The method of calculation of fees charged also indicates that the fees are of a commercial rather than regulatory nature. In particular, similar real property markets are analysed to come up with a commercial charge for licence holders. Furthermore, licences or similar rights over real property are a common occurrence that may be supplied by parties other than Australian government agencies. Therefore regulation 81-10.01(h) determines that the fee or charge constitutes consideration for a supply.

Therefore we consider that the licence fees are for a supply that is of a non-regulatory nature. It is a commercial supply that provides enjoyment of property rights to individuals. While this may also have some additional benefits of restricting or managing access to and use of that real property, the main purpose of these arrangements are to maximise or utilise assets that you hold for the benefit of all citizens.

The payment of amounts under these licences is outside the scope of the fees or charges intended to be exempt under Division 81 of the GST Act. We consider for the reasons above that these are commercial activities, and are consideration for a supply.

The result is that the supply of real property by you is a supply for consideration. For these supplies all of the elements of section 9-5 of the GST Act are met. Therefore the supply is a taxable supply to the extent that the supply is not GST-free or input taxed.

You are not making an input taxed supply of residential premises

Division 40 of the GST Act considers input taxed supplies. In particular, a supply of premises that is by way of lease is input taxed under 40-35 of the GST Act if it is a supply of residential premises (other than commercial residential premises).

Section 195-1 of the GST Act provides the definition of residential premises and states:

residential premises means land or a building that:

    (a) is occupied as a residence or for residential accommodation; or

    (b) is intended to be occupied, and is capable of being occupied, as residence or for residential accommodation;

    (regardless of the term of the intended occupation) and includes a floating home.

This definition requires that land must have a building affixed to it and that the building must have the physical characteristics that enable it to be occupied or be capable of being occupied. Vacant land of itself can never have sufficient physical characteristics for occupation or intended occupation as a residence. The structures for which occupancies are provided are also not accommodation or capable of occupation as a residence.

Goods and Services Tax Ruling, Goods and Services Tax: commercial residential premises GSTR 2000/20 (GSTR 2000/20), provides further guidance in relation to this issue at paragraphs 24 and 25.

24. The definition of 'residential premises' in section 195-1 refers to land or a building that is occupied as a residence or for residential accommodation or is intended and capable of being occupied as a residence or for residential accommodation.

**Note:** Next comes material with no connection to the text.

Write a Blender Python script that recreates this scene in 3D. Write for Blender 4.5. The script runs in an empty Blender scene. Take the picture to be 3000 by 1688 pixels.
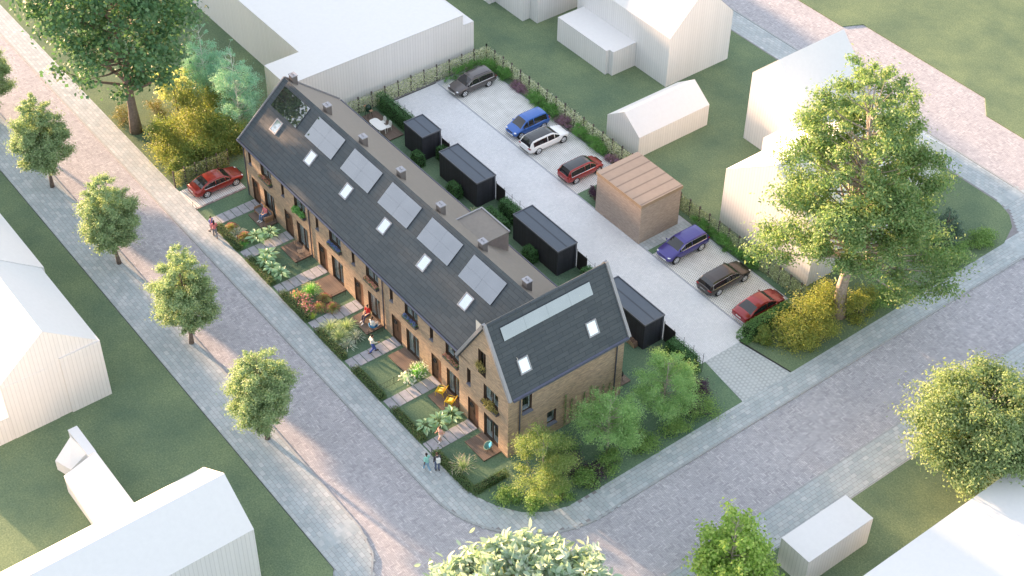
import bpy, bmesh, math, random
import numpy as np
from mathutils import Vector, Matrix
S = bpy.context.scene
COL = S.collection
R = math.radians
PI = math.pi
# ---------------------------------------------------------------- camera, sky, sun, exposure
cam = bpy.data.cameras.new('camera'); camo = bpy.data.objects.new('camera', cam); COL.objects.link(camo)
cam.sensor_width = 36.0; cam.lens = 36.0 * 4502.66 / 3000.0; cam.clip_end = 2000; cam.clip_start = 1
CR, CU, CF = Vector((0.608894, 0.793152, 0.012588)), Vector((-0.541391, 0.403916, 0.737392)), Vector((-0.579780, 0.455809, -0.675348))
mw = Matrix((CR, CU, -CF)).transposed().to_4x4(); mw.translation = Vector((97.233336, -46.844250, 85.855572))
camo.matrix_world = mw
S.camera = camo
SUN_AZ, SUN_EL = 10.0, 8.5          # direction the light travels (from +x towards +y), elevation
w = bpy.data.worlds.new('World'); S.world = w; w.use_nodes = True
nt = w.node_tree; bg = nt.nodes['Background']
sky = nt.nodes.new('ShaderNodeTexSky'); sky.sky_type = 'NISHITA'; sky.sun_disc = False
sky.sun_elevation = R(SUN_EL); sky.sun_rotation = R(270 - SUN_AZ); sky.air_density = 1.0; sky.dust_density = 1.2; sky.ozone_density = 1.0
mx_ = nt.nodes.new('ShaderNodeMix'); mx_.data_type = 'RGBA'; mx_.inputs[0].default_value = .78       # thin bright evening haze over the sky
nt.links.new(sky.outputs[0], mx_.inputs[6]); mx_.inputs[7].default_value = (1.02, 1.03, 1.10, 1); nt.links.new(mx_.outputs[2], bg.inputs[0])
bg.inputs[1].default_value = 0.15
sl = bpy.data.lights.new('sun', 'SUN'); sl.energy = 3.3; sl.angle = R(1.8); sl.color = (1.0, 0.63, 0.38)
so = bpy.data.objects.new('sun', sl); COL.objects.link(so)
tv = Vector((math.cos(R(SUN_AZ)) * math.cos(R(SUN_EL)), math.sin(R(SUN_AZ)) * math.cos(R(SUN_EL)), -math.sin(R(SUN_EL))))
so.rotation_euler = tv.to_track_quat('-Z', 'Y').to_euler()
S.view_settings.view_transform = 'Standard'; S.view_settings.look = 'None'; S.view_settings.gamma = 1.0
S.view_settings.exposure = 2.95
# ---------------------------------------------------------------- materials
MATS = {}
def mat(name, build):
    if name in MATS: return MATS[name]
    m = bpy.data.materials.new(name); m.use_nodes = True
    n = m.node_tree.nodes; l = m.node_tree.links
    build(m, n, l, n['Principled BSDF'])
    MATS[name] = m
    return m
def noise(n, l, scale, detail=4, vec=None, rough=.6):
    t = n.new('ShaderNodeTexNoise'); t.inputs['Scale'].default_value = scale; t.inputs['Detail'].default_value = detail; t.inputs['Roughness'].default_value = rough
    if vec is not None: l.new(vec, t.inputs['Vector'])
    return t.outputs['Fac']
def ramp(n, l, fac, stops):
    r = n.new('ShaderNodeValToRGB'); e = r.color_ramp.elements
    while len(e) < len(stops): e.new(.5)
    for i, (p, c) in enumerate(stops):
        e[i].position = p; e[i].color = (*c, 1) if len(c) == 3 else c
    l.new(fac, r.inputs[0]); return r.outputs[0]
def coord(n, k='Object'): return n.new('ShaderNodeTexCoord').outputs[k]
def mixc(n, l, fac, a, b, mode='MIX'):
    m = n.new('ShaderNodeMix'); m.data_type = 'RGBA'; m.blend_type = mode
    if isinstance(fac, float): m.inputs[0].default_value = fac
    else: l.new(fac, m.inputs[0])
    for i, v in ((6, a), (7, b)):
        if isinstance(v, tuple): m.inputs[i].default_value = (*v, 1)
        else: l.new(v, m.inputs[i])
    return m.outputs[2]
def bump(n, l, b, h, strength, dist=.02):
    x = n.new('ShaderNodeBump'); x.inputs['Strength'].default_value = strength; x.inputs['Distance'].default_value = dist
    l.new(h, x.inputs['Height']); l.new(x.outputs[0], b.inputs['Normal'])
def plain(name, c, rough=.6, metal=0.0, var=.12, spec=.4, scale=3.0):
    def f(m, n, l, b):
        b.inputs['Roughness'].default_value = rough; b.inputs['Metallic'].default_value = metal
        b.inputs['Specular IOR Level'].default_value = spec
        fac = noise(n, l, scale, 5, coord(n))
        lo = tuple(v * (1 - var) for v in c); hi = tuple(min(1, v * (1 + var)) for v in c)
        l.new(ramp(n, l, fac, [(.3, lo), (.7, hi)]), b.inputs['Base Color'])
    return mat(name, f)
def leafmat(name, cols, trans=.35, rough=.55, raw=False):
    """leaf colours chosen per leaf (per island), with light passing through"""
    if not raw: cols = [tuple(min(.85, v * 2.1 + .02) if max(c) < .40 else v for v in c) for c in cols]
    def f(m, n, l, b):
        g = n.new('ShaderNodeNewGeometry')
        k = len(cols)
        c = ramp(n, l, g.outputs['Random Per Island'], [((i + .5) / k, cc) for i, cc in enumerate(cols)])
        l.new(c, b.inputs['Base Color']); b.inputs['Roughness'].default_value = rough; b.inputs['Specular IOR Level'].default_value = .3
        t = n.new('ShaderNodeBsdfTranslucent'); 
        tc = mixc(n, l, 1.0, c, (1.12, 1.2, .80), 'MULTIPLY'); l.new(tc, t.inputs[0])
        mx = n.new('ShaderNodeMixShader'); mx.inputs[0].default_value = trans
        l.new(b.outputs[0], mx.inputs[1]); l.new(t.outputs[0], mx.inputs[2])
        l.new(mx.outputs[0], n['Material Output'].inputs[0])
    return mat(name, f)
def island(name, cols, rough=.8, nscale=1.2, nvar=.25, spec=.3):
    """paving: every stone (island) has its own shade, plus broad soft weathering"""
    def f(m, n, l, b):
        g = n.new('ShaderNodeNewGeometry'); k = len(cols)
        c = ramp(n, l, g.outputs['Random Per Island'], [((i + .5) / k, cc) for i, cc in enumerate(cols)])
        o = coord(n)
        v = ramp(n, l, noise(n, l, nscale, 5, o), [(.3, (1 - nvar,) * 3), (.7, (1 + nvar * .6,) * 3)])
        c = mixc(n, l, 1.0, c, v, 'MULTIPLY')
        v2 = ramp(n, l, noise(n, l, 22, 4, o), [(.3, (.86,) * 3), (.7, (1.1,) * 3)])
        c = mixc(n, l, 1.0, c, v2, 'MULTIPLY')
        l.new(c, b.inputs['Base Color']); b.inputs['Roughness'].default_value = rough; b.inputs['Specular IOR Level'].default_value = spec
    return mat(name, f)
def grassmat(name, dark, lite, dry):
    def f(m, n, l, b):
        o = coord(n)
        c = ramp(n, l, noise(n, l, 7.5, 8, o, .8), [(.32, dark), (.55, lite), (.72, dry)])
        v = ramp(n, l, noise(n, l, .22, 4, o), [(.3, (.72, .78, .78)), (.7, (1.2, 1.15, 1.0))])
        c = mixc(n, l, 1.0, c, v, 'MULTIPLY')
        l.new(c, b.inputs['Base Color']); b.inputs['Roughness'].default_value = .9; b.inputs['Specular IOR Level'].default_value = .1
        bump(n, l, b, noise(n, l, 9, 6, o, .8), .35, .06)
    return mat(name, f)
def brickmat(name, c1, c2, mortar, bw=.24, bh=.075, off=.5, ms=.008, rough=.85, patch=((.75, .78, .8), (1.15, 1.1, 1.05)), bmp=.4):
    def f(m, n, l, b):
        uv = coord(n, 'UV')
        t = n.new('ShaderNodeTexBrick'); l.new(uv, t.inputs['Vector']); t.offset = off
        t.inputs['Scale'].default_value = 1.0; t.inputs['Brick Width'].default_value = bw; t.inputs['Row Height'].default_value = bh
        t.inputs['Mortar Size'].default_value = ms; t.inputs['Bias'].default_value = 0.0; t.inputs['Mortar Smooth'].default_value = .2
        for k, c in (('Color1', c1), ('Color2', c2), ('Mortar', mortar)): t.inputs[k].default_value = (*c, 1)
        mp = n.new('ShaderNodeMapping'); mp.inputs['Scale'].default_value = (1.1, 5.0, 1); l.new(uv, mp.inputs['Vector'])
        v = ramp(n, l, noise(n, l, 1.4, 6, mp.outputs[0], .75), [(.34, patch[0]), (.66, patch[1])])
        c = mixc(n, l, 1.0, t.outputs['Color'], v, 'MULTIPLY')
        l.new(c, b.inputs['Base Color']); b.inputs['Roughness'].default_value = rough; b.inputs['Specular IOR Level'].default_value = .25
        bump(n, l, b, t.outputs['Color'], bmp, .02)
    return mat(name, f)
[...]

25. The definition requires that land must have a building affixed to it and that the building must have the physical characteristics that enable it to be occupied or be capable of occupation as a residence or for residential accommodation. Vacant land of itself can never have sufficient physical characteristics to mark it out as being able to be or intended to be occupied as a residence or for residential accommodation.

The real property you are granting a licence over is vacant land which does not have the physical characteristics that enable it to be occupied. The use of the real property is for the relevant structure of the licensee. It is therefore considered that the supplies of the licences are not input taxed supplies of residential premises under section 40-35 of the GST Act.

Furthermore, there are also no relevant provisions in Division 38 of the GST Act to make your supply of real property GST-free.

You are not making a mixed supply

A mixed supply is a single transaction that contains separately identifiable taxable and non-taxable parts.

In your circumstances, the supplies you make (of the licence and the administrative fee) are both taxable even if they are in the same transaction. Where you make a supply that is identifiable as having more than one part and each part is taxable you do not need to apportion the consideration for the supply. GST is payable on the whole supply.